Bloomberg adds that, statistically, Tesla routinely pulls out all the stops at the end of a quarter but then falls back to a far slower pace the rest of the time. “For Tesla to achieve the profits and positive cash flow it claims are imminent, it needs to produce vehicles at consistent volume and quality and with high productivity. Going all-out for one week looks more like a gimmick for the consumption of the stock market than a measured path to self-funding. The tent may have gotten Tesla over the arbitrary line of 5,000 for one week, but at what cost? We’ll find out in a month when results are released.” [Editor’s note: Clearly, this is the next step for Tesla. As has been the case for years, Tesla has to climb its way up to higher production volumes, then has to stabilize those higher volumes. Every step of the way, from a few hundred a year to 7,000 in one week, certain people have loudly claimed Tesla couldn’t do it. The whole repetitive process gets a bit old. Tesla has indeed achieved its target of 5,000 Model 3s in one week. When it gets to 10,000 a week after another “burst week,” analysts and trolls will again be highlighting the fact that Tesla needs to stabilize that production rate. It’ll be the same essential news cycle for the 2oth time or so. However, presumably, there will no longer be “do or die” claims. Right?]

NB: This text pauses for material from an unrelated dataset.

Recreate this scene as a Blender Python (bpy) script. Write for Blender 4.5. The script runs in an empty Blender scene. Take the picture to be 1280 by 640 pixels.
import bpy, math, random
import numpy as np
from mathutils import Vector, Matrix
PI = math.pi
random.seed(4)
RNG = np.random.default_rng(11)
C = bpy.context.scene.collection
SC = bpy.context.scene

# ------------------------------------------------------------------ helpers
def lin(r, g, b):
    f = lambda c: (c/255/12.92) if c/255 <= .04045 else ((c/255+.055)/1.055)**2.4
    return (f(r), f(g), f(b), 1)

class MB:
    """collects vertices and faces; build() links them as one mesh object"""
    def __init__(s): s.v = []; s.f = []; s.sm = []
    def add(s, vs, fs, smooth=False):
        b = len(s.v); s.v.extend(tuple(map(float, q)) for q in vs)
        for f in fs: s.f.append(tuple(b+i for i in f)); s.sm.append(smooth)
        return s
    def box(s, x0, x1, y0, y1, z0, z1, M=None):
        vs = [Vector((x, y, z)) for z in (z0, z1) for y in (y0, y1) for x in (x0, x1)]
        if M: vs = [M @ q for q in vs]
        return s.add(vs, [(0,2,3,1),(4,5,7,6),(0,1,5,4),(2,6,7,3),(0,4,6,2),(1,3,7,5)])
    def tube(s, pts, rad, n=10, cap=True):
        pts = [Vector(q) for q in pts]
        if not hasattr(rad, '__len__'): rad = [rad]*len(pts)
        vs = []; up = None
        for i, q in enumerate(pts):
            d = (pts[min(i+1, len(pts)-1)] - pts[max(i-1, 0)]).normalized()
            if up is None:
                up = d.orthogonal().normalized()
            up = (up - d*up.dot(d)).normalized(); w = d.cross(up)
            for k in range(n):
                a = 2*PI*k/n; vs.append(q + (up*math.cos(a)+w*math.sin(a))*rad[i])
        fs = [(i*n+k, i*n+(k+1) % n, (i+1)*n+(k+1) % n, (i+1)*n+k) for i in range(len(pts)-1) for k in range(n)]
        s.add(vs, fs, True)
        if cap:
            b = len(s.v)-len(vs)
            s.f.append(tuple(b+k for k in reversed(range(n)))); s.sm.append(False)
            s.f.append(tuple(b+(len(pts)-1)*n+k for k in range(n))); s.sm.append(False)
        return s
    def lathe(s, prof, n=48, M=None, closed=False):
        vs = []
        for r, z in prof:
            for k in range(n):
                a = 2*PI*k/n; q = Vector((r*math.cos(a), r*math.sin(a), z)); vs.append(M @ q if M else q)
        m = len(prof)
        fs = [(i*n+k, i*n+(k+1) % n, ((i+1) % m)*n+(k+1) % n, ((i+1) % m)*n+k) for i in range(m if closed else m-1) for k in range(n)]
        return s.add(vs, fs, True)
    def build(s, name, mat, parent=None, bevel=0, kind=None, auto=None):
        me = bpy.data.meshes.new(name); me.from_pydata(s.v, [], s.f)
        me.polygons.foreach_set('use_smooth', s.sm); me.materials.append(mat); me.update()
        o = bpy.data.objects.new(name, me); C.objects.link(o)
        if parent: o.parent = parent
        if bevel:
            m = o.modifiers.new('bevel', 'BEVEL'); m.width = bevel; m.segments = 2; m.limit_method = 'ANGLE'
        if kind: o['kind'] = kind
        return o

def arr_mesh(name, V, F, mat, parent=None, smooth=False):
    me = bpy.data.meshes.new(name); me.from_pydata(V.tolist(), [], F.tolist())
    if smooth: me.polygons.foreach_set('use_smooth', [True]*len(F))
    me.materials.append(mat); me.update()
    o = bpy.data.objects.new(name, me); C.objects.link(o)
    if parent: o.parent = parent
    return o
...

The Verge puts the final touch on today’s Tesla news. “One thing that remains unclear is whether Tesla passed a different kind of milestone at the end of this past quarter. The company has been approaching 200,000 cars sold in the US, and when it reaches that mark, an 18-month gradual phaseout of the $7,500 federal tax credit begins. Passing 200,000 cars sold in the US in the third quarter, as opposed to the second quarter, would mean the full tax credit would remain available to customers for an extra three months. When asked if Tesla surpassed that mark or not, a spokesperson for Tesla declined to comment.”